Hi Bert,
Unfortunately, that solution does not work It just gives the same character in
the output as in the input.
The manual says the following about the % sign:
% (percent sign)
the name of a class defined by the class opcode (see
class)
or the name of a swap set defined by the swap opcodes (see
Swap Opcodes).
Names may contain only letters. The letters may be upper or lower-case. The
case matters. Class names may be used in test parts only. Swap names are valid
everywhere.
I would have thought it pretty obvious to use the swap opcodes in exactly this
way: to replace items from a swap group in the test part with corresponding
items from the group in the action part.
Also, how can you use a swap name in the action part if you haven’t already
tested for it in the test part?
Bue
Fra: liblouis-liblouisxml-bounce@xxxxxxxxxxxxx
[mailto:liblouis-liblouisxml-bounce@xxxxxxxxxxxxx] På vegne af Bert Frees
Sendt: 10. januar 2017 12:42
Til: liblouis-liblouisxml@xxxxxxxxxxxxx
Emne: [liblouis-liblouisxml] Re: are the swap opcodes broken?
Hi Bue,
I have not much experience with swap opcodes. There are not many tables that
use them either.
At first sight these look like bugs to me too. However I'm not 100% sure the
swap classes are meant to be used this way (same class in both test and action
parts). I've done something similar (with swapcd) in no-no-chardefs6.uti, and
that seemed to work. Your second example (with swapcc) also seems to work,
apart from the last character problem.
The swap opcodes are mostly used in tables for math. In all of these rules
there is a swap class only in either the test part or the action part, never in
both. So my feeling is that is how it is supposed to be used.
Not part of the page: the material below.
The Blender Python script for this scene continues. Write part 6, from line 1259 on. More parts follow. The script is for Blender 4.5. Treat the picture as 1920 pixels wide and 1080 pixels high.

So what happens if in your example you use the following rule instead?
pass2 %AddSeven *
Thanks,
Bert
2016-12-14 15:12 GMT+01:00 Bue Vester-Andersen <bue@xxxxxxxxxxxxxxxxxx
<mailto:bue@xxxxxxxxxxxxxxxxxx> >:
Hi guys,
In an attempt to fix the problem with contracted 8 dots that I described
yesterday, I found out that the swap opcodes are apparently also broken. It may
of course just be me who is doing something stupidly wrong, but if so, I would
be happy if someone would put me on the right track.
I added the following two lines to a plain 8 dots computer Braille table, e.g.
da-dk-g08.ctb:
swapdd AddSeven 1,12,14,145,15,124,1245,125,24,245
17,127,147,1457,157,1247,12457,1257,247,2457
pass2 [%AddSeven] %AddSeven
Using lou_trace: when I input a, I get B back. When I input b, I get D as the
result. Typing abc gives BDF etc. It looks like something is being incremented
twice instead of once.
Just for the fun of it, I deleted the previous lines and added the following
two lines:
swapcc LowUp abcdefghij ABCDEFGHIJ
correct [%LowUp] %LowUp
This does not work for the last character in the string. Again using lou_trace,
if I type a, I get nothing. Typing apex gives Apex, but typing zebra gives zebr.
It beats me why this hasn’t been caught by one of the tests. But, get to think
of it, probably not that many tables use the swap opcodes.
Has anyone had similar experience with these opcodes?